[Scripts that build scenes]

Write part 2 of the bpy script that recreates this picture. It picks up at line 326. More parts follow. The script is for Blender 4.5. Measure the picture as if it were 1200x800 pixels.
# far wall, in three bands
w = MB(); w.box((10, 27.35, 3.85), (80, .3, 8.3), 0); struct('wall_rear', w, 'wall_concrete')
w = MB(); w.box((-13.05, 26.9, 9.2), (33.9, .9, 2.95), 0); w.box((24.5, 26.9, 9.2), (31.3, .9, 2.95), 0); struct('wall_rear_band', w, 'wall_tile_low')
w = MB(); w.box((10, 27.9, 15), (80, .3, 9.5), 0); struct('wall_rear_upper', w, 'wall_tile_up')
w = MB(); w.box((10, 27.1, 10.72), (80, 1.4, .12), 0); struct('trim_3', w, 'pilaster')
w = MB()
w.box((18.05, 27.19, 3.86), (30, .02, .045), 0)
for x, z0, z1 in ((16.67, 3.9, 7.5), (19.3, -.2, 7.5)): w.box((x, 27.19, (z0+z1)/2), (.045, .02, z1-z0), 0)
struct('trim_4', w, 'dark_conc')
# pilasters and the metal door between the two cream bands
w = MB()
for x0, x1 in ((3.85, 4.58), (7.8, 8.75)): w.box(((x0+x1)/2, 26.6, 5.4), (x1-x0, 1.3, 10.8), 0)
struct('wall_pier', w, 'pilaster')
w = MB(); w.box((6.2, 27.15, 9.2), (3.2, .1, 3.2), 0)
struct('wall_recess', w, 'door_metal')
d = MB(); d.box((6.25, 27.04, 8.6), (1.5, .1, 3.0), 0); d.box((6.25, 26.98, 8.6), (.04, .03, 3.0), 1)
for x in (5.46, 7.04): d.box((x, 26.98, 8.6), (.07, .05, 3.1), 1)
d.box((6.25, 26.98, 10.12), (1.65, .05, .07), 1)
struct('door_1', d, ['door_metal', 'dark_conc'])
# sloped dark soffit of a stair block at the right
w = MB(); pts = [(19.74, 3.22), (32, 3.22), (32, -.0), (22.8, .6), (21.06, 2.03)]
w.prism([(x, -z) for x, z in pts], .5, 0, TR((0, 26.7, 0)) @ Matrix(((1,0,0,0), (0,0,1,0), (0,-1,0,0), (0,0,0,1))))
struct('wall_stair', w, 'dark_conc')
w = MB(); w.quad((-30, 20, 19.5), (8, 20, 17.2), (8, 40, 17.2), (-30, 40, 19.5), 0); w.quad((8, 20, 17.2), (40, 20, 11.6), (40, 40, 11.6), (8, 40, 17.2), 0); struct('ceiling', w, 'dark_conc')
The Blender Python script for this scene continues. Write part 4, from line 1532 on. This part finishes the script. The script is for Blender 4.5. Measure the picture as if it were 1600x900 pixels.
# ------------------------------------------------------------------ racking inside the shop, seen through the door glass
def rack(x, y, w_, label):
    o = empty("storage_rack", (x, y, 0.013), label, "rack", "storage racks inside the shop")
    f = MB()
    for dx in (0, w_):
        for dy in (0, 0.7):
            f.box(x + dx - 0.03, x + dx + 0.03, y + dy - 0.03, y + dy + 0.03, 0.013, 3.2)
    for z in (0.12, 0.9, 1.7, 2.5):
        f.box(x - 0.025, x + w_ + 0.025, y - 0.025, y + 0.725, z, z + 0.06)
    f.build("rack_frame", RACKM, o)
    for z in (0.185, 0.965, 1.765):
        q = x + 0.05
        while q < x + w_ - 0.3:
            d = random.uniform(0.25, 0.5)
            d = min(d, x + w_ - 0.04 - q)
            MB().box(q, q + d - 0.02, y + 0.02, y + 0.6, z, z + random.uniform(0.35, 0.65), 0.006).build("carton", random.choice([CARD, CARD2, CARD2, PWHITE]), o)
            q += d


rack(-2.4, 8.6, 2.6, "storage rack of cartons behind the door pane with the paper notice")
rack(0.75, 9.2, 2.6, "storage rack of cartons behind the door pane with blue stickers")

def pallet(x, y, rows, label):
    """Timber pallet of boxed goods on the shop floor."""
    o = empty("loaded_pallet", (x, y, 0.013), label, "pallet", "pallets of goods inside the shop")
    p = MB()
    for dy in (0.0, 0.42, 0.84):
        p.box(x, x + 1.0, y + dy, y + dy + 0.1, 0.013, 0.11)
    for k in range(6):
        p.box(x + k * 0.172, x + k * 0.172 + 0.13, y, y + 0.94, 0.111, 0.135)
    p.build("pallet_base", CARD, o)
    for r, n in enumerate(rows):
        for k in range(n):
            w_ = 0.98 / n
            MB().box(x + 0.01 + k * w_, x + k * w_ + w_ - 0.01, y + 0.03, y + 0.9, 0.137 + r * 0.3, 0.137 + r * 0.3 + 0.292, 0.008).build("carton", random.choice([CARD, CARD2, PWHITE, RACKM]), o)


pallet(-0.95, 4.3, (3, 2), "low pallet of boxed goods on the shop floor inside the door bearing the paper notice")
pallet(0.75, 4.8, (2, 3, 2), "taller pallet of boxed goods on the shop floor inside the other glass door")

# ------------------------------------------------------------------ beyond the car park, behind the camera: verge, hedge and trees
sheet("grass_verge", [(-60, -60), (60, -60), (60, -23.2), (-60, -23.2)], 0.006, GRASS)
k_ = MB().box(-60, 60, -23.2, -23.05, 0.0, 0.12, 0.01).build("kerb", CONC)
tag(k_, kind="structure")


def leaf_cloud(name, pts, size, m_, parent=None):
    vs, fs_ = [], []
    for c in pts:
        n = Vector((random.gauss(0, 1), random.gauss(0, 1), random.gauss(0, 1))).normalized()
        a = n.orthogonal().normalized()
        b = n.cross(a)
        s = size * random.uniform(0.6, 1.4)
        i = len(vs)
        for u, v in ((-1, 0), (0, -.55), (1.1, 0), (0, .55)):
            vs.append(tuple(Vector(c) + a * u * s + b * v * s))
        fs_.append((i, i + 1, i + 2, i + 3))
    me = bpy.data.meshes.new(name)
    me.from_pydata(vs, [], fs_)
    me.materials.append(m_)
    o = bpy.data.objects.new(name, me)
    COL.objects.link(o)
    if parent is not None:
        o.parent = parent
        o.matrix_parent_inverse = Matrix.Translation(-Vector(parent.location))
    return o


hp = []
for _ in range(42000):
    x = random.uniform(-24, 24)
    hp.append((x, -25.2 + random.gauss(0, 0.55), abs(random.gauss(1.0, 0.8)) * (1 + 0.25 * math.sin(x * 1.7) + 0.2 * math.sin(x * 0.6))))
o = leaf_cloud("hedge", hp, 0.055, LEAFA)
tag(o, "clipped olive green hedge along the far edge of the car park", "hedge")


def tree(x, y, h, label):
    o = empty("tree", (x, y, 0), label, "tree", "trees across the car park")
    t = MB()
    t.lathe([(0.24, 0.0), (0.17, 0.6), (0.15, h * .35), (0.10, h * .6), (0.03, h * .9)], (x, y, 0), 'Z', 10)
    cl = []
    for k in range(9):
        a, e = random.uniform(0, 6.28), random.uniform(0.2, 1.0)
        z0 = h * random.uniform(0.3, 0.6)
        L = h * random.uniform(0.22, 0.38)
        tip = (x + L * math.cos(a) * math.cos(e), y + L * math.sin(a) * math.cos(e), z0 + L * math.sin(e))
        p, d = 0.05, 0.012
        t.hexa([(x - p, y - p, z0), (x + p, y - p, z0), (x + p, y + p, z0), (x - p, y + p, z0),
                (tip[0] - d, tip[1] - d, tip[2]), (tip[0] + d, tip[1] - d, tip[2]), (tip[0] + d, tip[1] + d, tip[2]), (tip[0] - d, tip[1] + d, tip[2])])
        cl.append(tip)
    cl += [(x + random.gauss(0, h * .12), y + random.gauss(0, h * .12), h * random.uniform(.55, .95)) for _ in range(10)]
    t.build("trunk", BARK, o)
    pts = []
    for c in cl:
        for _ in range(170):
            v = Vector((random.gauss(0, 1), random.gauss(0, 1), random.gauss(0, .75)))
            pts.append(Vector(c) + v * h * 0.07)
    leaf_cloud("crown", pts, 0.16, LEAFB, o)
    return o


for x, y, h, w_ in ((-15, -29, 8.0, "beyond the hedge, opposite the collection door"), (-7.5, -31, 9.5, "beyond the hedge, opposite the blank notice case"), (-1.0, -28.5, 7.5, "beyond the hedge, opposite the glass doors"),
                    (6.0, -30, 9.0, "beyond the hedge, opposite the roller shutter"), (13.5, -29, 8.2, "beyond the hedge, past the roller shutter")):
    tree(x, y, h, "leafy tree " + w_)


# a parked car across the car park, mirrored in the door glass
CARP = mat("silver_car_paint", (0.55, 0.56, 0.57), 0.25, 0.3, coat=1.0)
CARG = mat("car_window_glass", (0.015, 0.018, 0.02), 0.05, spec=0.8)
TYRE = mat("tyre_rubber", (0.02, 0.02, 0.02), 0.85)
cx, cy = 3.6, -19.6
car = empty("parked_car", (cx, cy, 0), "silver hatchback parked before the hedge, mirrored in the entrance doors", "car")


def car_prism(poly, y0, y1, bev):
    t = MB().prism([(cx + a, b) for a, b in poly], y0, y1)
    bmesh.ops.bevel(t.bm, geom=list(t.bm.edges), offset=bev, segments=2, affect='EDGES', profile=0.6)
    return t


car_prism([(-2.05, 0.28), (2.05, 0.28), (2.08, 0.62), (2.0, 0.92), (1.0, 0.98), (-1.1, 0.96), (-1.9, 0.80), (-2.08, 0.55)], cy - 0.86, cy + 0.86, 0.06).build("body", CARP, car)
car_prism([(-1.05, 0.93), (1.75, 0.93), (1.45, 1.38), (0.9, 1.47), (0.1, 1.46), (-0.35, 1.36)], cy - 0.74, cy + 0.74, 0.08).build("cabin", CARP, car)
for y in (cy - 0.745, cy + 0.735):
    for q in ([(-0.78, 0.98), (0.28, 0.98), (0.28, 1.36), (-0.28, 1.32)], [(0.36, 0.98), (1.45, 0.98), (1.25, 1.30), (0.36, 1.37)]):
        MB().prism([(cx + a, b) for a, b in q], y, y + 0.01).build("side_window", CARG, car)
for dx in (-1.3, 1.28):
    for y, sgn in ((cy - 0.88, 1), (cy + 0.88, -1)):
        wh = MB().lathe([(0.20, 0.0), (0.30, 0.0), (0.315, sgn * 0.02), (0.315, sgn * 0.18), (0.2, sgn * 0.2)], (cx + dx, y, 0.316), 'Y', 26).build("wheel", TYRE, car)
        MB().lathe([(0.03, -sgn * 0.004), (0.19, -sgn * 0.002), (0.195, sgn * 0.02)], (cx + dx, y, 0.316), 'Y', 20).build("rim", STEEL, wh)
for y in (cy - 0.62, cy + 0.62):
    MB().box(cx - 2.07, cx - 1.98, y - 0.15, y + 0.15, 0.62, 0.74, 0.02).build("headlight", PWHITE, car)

• Task brief:
Exactly as written, return the lines from the line containing "The Blender Python" through the line containing "pane with blue", both included.

• Response:
The Blender Python script for this scene continues. Write part 4, from line 1532 on. This part finishes the script. The script is for Blender 4.5. Measure the picture as if it were 1600x900 pixels.
# ------------------------------------------------------------------ racking inside the shop, seen through the door glass
def rack(x, y, w_, label):
    o = empty("storage_rack", (x, y, 0.013), label, "rack", "storage racks inside the shop")
    f = MB()
    for dx in (0, w_):
        for dy in (0, 0.7):
            f.box(x + dx - 0.03, x + dx + 0.03, y + dy - 0.03, y + dy + 0.03, 0.013, 3.2)
    for z in (0.12, 0.9, 1.7, 2.5):
        f.box(x - 0.025, x + w_ + 0.025, y - 0.025, y + 0.725, z, z + 0.06)
    f.build("rack_frame", RACKM, o)
    for z in (0.185, 0.965, 1.765):
        q = x + 0.05
        while q < x + w_ - 0.3:
            d = random.uniform(0.25, 0.5)
            d = min(d, x + w_ - 0.04 - q)
            MB().box(q, q + d - 0.02, y + 0.02, y + 0.6, z, z + random.uniform(0.35, 0.65), 0.006).build("carton", random.choice([CARD, CARD2, CARD2, PWHITE]), o)
            q += d


rack(-2.4, 8.6, 2.6, "storage rack of cartons behind the door pane with the paper notice")
rack(0.75, 9.2, 2.6, "storage rack of cartons behind the door pane with blue stickers")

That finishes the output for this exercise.